Ursula Burns, “The Dangerous Harpest” as her most recent record id called, is part Kate Bush, part comedy which she beings out even more at the Edinburgh Festival. What she really is, above all, is an artist. The thought processes into tonight’s songs were so imaginatively crafted. Heartbreak Was Heartbreak reminded us that heartbreak was real on both sides of our conflict, her new song that took twenty years to write, Summer Dress, had her trying to make pretty our ugly violent city. Being Born had us laughing out loud with the humour of her row with God that she should have been born on the Falls Road but Honolulu! “I am going to be twenty five before I find out I don’t have to be plastered!” This is social comment of the highest thought and quality.

Joby Fox played in one of my favourite bands Energy Orchard but is now as human rights activist who has been raising funds for and working himself for refugees in Lesbos. Tonight he blew us away with the wow moments. The first Energy Orchard single, Belfast, that he wrote got a re-arrangement and new verse for post conflict days. A boy from West Belfast then sang Maybe I Am, Maybe I’m Not for the kids of East Belfast. Republicans and Loyalists, quite a title, then took us into the forgiveness that Gordon Wilson sent out after the death of his daughter Marie in the Enniskillen bomb and, in some way, for all of us. Joby had an EP awhile back that was dedicated to John and Yoko. Tonight I saw him as our very John Lennon but, forgive me Yoko, with more authenticity! It was powerful stuff.

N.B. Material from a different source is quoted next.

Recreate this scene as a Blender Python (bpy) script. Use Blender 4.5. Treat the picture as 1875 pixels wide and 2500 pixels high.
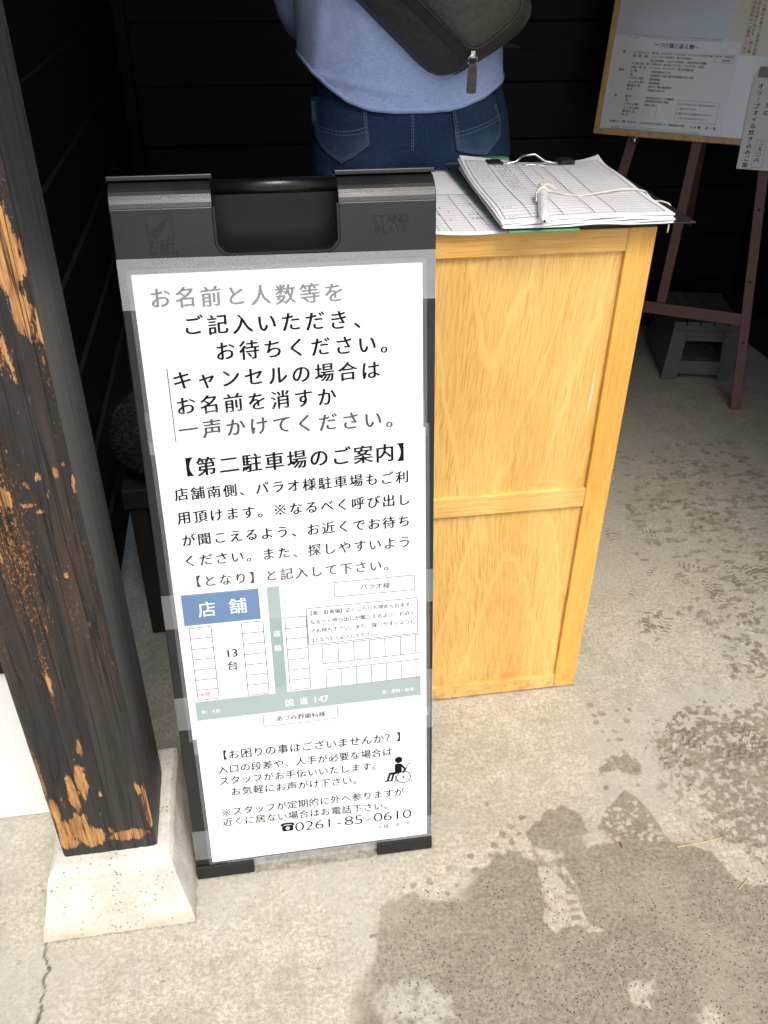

And there is still Iain Archer. Not as well known as the Morrison or Lightbody or most of those lauded in the rock star filled museum cabinets around the Oh Yeah Centre, where this gig was, he has had a Grammy nomination for James Bay’s Hold Back The River as well as strong songs on number 1 albums by Jake Bugg, Liam Gallagher and Example! He’s one of our very best ones!

Tonight Iain drew us into lament in the sublime Holywood Seapark, about losing his Grandfather, that touched on all our Belfast loss. Everest took a hopeless situation and like a Psalmist sang “Some other day when my morning comes/I’ll be the one that waited all night,” with a Northern Irish resilience. When It Kicks In was a frustration with the slow process of our peace but hopeful that the day will come. The day that comes will have us all singing and living the chorus of his final tune, a new one, “See the good in everyone/and let go of the bad”. Oh my!

Throw all of those songs and the conversation with Stuart in between, set in the historic Oh Yeah Centre during a 4 Corners Festival and there was a unique energy in the room. The past was held up, we looked into the darkness but somehow shone a light on it. We celebrated the transformation of the past twenty years but the power of song fuelled a celebration of our place and inspired the desire to move on… “to see the good in everyone.”

Thank God for our songwriters and these songs of cathartic redemption. More of this kind of thing!

Comments

Gary Bradley

Aw naw, sounds like a wonderful evening. Sorry I missed it. Great synopsis Steve!